▶ Required work
Locate and copy all lines bearing the word "This".

▶ A block of data

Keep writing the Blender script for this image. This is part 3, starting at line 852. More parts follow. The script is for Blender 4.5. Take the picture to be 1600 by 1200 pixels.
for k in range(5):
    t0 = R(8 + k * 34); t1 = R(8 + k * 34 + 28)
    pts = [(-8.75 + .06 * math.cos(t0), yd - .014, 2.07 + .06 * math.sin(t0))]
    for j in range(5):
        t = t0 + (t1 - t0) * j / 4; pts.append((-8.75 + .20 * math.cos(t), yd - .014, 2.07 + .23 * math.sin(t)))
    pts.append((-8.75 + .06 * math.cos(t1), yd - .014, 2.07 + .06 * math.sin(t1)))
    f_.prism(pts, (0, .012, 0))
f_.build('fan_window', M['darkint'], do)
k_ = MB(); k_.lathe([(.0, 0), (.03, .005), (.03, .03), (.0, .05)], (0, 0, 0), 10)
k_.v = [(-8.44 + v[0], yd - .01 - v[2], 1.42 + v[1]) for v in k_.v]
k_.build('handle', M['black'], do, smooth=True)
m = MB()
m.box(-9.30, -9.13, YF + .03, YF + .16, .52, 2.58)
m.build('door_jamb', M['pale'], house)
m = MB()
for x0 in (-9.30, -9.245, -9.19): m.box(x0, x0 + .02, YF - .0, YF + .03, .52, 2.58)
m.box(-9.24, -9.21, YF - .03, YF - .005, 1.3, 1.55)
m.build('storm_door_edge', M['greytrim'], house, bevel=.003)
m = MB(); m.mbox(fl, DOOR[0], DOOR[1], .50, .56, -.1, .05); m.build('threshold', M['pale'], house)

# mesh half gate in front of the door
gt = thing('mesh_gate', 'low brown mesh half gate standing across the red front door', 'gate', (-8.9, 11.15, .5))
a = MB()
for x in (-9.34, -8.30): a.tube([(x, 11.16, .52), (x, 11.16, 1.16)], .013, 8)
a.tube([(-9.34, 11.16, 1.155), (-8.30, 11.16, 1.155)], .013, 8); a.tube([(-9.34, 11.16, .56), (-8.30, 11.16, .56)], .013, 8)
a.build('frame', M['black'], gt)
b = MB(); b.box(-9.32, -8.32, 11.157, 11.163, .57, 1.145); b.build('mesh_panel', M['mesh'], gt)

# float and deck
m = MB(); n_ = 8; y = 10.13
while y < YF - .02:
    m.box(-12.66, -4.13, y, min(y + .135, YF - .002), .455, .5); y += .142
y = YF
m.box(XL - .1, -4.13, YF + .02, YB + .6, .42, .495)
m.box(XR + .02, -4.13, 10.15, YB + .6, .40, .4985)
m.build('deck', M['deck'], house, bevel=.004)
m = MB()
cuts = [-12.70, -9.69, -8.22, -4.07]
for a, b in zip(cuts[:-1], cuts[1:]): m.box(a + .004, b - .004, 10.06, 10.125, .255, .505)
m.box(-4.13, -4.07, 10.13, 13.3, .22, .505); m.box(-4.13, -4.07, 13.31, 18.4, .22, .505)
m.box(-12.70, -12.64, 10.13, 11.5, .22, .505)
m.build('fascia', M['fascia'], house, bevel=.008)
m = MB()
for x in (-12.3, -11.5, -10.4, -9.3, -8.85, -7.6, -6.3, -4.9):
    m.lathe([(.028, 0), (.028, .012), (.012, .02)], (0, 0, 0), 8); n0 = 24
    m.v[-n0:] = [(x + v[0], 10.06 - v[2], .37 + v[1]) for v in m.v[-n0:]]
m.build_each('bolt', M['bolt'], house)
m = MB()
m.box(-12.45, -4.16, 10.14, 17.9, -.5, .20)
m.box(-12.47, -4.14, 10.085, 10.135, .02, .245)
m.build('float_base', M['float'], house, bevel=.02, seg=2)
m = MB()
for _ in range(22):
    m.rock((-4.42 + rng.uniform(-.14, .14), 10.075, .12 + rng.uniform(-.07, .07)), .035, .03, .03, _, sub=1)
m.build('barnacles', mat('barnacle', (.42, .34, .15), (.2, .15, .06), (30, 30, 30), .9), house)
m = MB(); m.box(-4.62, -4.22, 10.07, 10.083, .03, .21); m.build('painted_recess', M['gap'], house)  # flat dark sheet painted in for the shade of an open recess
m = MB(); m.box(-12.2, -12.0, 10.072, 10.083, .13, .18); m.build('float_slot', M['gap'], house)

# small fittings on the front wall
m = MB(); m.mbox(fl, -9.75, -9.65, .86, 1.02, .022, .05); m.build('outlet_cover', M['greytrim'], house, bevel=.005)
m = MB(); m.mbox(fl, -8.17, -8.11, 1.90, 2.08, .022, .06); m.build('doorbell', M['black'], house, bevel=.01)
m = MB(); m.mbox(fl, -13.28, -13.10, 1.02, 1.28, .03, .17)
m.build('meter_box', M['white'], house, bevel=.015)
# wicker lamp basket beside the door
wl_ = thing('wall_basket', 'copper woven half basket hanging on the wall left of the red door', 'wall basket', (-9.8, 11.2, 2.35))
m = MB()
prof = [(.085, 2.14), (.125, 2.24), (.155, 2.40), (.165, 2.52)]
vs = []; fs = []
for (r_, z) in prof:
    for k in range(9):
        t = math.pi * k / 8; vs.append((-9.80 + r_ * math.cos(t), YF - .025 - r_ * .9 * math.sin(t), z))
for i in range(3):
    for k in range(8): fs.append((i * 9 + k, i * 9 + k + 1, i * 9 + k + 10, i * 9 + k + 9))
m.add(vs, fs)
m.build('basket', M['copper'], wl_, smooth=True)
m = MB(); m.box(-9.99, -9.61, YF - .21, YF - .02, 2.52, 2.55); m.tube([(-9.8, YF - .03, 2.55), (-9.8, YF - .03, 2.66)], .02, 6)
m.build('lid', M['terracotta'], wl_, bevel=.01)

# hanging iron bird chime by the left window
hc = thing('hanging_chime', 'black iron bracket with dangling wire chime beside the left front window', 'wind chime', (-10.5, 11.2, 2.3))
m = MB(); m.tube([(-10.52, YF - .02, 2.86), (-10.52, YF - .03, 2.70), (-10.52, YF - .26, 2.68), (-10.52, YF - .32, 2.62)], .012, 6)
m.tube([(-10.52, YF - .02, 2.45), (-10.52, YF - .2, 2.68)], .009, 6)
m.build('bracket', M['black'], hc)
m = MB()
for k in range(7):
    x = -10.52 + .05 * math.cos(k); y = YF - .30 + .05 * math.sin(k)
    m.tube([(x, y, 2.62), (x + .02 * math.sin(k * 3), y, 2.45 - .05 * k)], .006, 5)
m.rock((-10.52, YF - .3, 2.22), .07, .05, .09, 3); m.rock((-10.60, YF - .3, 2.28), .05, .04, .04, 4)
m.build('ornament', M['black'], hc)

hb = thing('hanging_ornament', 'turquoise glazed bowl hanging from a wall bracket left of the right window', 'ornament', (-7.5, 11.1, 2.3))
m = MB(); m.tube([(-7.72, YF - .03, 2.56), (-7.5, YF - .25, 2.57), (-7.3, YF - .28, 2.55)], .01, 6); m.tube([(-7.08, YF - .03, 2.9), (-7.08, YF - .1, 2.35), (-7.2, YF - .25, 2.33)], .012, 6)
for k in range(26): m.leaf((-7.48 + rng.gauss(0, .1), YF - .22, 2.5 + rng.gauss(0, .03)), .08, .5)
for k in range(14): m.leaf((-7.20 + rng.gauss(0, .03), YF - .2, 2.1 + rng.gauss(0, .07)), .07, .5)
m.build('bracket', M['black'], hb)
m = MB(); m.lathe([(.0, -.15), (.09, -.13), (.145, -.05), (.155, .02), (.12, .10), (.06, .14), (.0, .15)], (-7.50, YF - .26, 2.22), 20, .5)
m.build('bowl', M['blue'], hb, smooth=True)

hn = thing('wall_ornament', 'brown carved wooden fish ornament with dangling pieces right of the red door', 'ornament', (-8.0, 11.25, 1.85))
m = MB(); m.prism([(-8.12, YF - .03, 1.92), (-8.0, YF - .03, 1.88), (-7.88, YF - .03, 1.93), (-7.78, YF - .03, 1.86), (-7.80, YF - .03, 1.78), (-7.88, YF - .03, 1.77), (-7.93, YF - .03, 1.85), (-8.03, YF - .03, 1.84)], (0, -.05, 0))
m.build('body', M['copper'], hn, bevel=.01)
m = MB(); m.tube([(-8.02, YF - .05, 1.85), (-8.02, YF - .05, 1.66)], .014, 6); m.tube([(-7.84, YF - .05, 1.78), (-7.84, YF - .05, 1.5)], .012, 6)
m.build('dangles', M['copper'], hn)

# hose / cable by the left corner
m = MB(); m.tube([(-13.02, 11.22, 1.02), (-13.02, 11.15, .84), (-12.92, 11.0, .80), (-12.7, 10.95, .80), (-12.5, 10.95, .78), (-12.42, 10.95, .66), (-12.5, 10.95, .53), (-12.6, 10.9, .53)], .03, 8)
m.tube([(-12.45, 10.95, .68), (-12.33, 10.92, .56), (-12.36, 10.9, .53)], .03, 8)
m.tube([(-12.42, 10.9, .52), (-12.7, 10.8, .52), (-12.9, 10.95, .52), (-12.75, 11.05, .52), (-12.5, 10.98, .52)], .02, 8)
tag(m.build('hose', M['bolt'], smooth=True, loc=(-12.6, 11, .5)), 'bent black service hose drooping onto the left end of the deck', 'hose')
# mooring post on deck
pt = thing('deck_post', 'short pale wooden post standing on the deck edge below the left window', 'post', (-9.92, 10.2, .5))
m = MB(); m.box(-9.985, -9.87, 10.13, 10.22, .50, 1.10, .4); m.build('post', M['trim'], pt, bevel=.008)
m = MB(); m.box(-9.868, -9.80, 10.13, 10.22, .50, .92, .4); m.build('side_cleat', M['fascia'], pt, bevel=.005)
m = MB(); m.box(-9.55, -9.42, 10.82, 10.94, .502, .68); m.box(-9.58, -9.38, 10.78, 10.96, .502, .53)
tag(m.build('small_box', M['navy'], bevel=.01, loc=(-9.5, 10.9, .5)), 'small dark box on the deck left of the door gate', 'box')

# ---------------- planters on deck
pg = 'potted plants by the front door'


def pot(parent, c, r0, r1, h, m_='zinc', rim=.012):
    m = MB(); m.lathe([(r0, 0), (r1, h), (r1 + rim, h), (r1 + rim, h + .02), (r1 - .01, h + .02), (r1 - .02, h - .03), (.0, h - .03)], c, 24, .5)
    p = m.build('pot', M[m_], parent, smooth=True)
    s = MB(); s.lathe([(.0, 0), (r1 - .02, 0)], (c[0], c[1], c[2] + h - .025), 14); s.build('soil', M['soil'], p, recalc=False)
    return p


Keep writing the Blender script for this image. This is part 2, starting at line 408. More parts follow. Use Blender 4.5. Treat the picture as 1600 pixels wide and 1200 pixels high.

▶ Written response
Keep writing the Blender script for this image. This is part 3, starting at line 852. More parts follow. The script is for Blender 4.5. Take the picture to be 1600 by 1200 pixels.
Keep writing the Blender script for this image. This is part 2, starting at line 408. More parts follow. Use Blender 4.5. Treat the picture as 1600 pixels wide and 1200 pixels high.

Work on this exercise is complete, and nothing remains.